• _Listing_:
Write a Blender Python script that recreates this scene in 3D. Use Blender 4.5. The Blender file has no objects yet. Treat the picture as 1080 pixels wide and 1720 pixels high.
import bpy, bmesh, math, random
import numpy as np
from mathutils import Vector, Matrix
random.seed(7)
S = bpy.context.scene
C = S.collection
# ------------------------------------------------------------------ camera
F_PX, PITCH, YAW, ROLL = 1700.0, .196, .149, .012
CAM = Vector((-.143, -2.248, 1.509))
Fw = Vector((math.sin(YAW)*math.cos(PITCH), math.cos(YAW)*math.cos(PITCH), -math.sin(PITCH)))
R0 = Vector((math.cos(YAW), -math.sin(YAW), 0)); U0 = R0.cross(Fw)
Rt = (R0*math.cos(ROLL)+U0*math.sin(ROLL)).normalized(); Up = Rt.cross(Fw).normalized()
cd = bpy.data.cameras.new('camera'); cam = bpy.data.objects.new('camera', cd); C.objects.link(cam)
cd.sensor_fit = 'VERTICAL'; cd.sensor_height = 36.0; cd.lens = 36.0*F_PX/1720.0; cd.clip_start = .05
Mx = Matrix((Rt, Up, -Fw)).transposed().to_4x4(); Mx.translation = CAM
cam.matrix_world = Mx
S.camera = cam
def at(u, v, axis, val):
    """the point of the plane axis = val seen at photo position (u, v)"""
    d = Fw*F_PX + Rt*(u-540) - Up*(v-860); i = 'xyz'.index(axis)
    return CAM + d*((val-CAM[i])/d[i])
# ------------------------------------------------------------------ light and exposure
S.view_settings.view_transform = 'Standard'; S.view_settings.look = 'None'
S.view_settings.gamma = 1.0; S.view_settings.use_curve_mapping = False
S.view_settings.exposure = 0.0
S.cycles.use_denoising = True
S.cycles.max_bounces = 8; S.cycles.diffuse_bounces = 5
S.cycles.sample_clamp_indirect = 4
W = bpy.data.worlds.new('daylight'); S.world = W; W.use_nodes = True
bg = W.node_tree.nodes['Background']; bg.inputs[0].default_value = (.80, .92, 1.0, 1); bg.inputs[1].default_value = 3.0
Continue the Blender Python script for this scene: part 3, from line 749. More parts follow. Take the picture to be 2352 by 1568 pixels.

• _What the exercise asks_:
Each line must be given again exactly as written above.

• _Response to this exercise_:
Write a Blender Python script that recreates this scene in 3D. Use Blender 4.5. The Blender file has no objects yet. Treat the picture as 1080 pixels wide and 1720 pixels high.
import bpy, bmesh, math, random
import numpy as np
from mathutils import Vector, Matrix
random.seed(7)
S = bpy.context.scene
C = S.collection
# ------------------------------------------------------------------ camera
F_PX, PITCH, YAW, ROLL = 1700.0, .196, .149, .012
CAM = Vector((-.143, -2.248, 1.509))
Fw = Vector((math.sin(YAW)*math.cos(PITCH), math.cos(YAW)*math.cos(PITCH), -math.sin(PITCH)))
R0 = Vector((math.cos(YAW), -math.sin(YAW), 0)); U0 = R0.cross(Fw)
Rt = (R0*math.cos(ROLL)+U0*math.sin(ROLL)).normalized(); Up = Rt.cross(Fw).normalized()
cd = bpy.data.cameras.new('camera'); cam = bpy.data.objects.new('camera', cd); C.objects.link(cam)
cd.sensor_fit = 'VERTICAL'; cd.sensor_height = 36.0; cd.lens = 36.0*F_PX/1720.0; cd.clip_start = .05
Mx = Matrix((Rt, Up, -Fw)).transposed().to_4x4(); Mx.translation = CAM
cam.matrix_world = Mx
S.camera = cam
def at(u, v, axis, val):
    """the point of the plane axis = val seen at photo position (u, v)"""
    d = Fw*F_PX + Rt*(u-540) - Up*(v-860); i = 'xyz'.index(axis)
    return CAM + d*((val-CAM[i])/d[i])
# ------------------------------------------------------------------ light and exposure
S.view_settings.view_transform = 'Standard'; S.view_settings.look = 'None'
S.view_settings.gamma = 1.0; S.view_settings.use_curve_mapping = False
S.view_settings.exposure = 0.0
S.cycles.use_denoising = True
S.cycles.max_bounces = 8; S.cycles.diffuse_bounces = 5
S.cycles.sample_clamp_indirect = 4
W = bpy.data.worlds.new('daylight'); S.world = W; W.use_nodes = True
bg = W.node_tree.nodes['Background']; bg.inputs[0].default_value = (.80, .92, 1.0, 1); bg.inputs[1].default_value = 3.0
Continue the Blender Python script for this scene: part 3, from line 749. More parts follow. Take the picture to be 2352 by 1568 pixels.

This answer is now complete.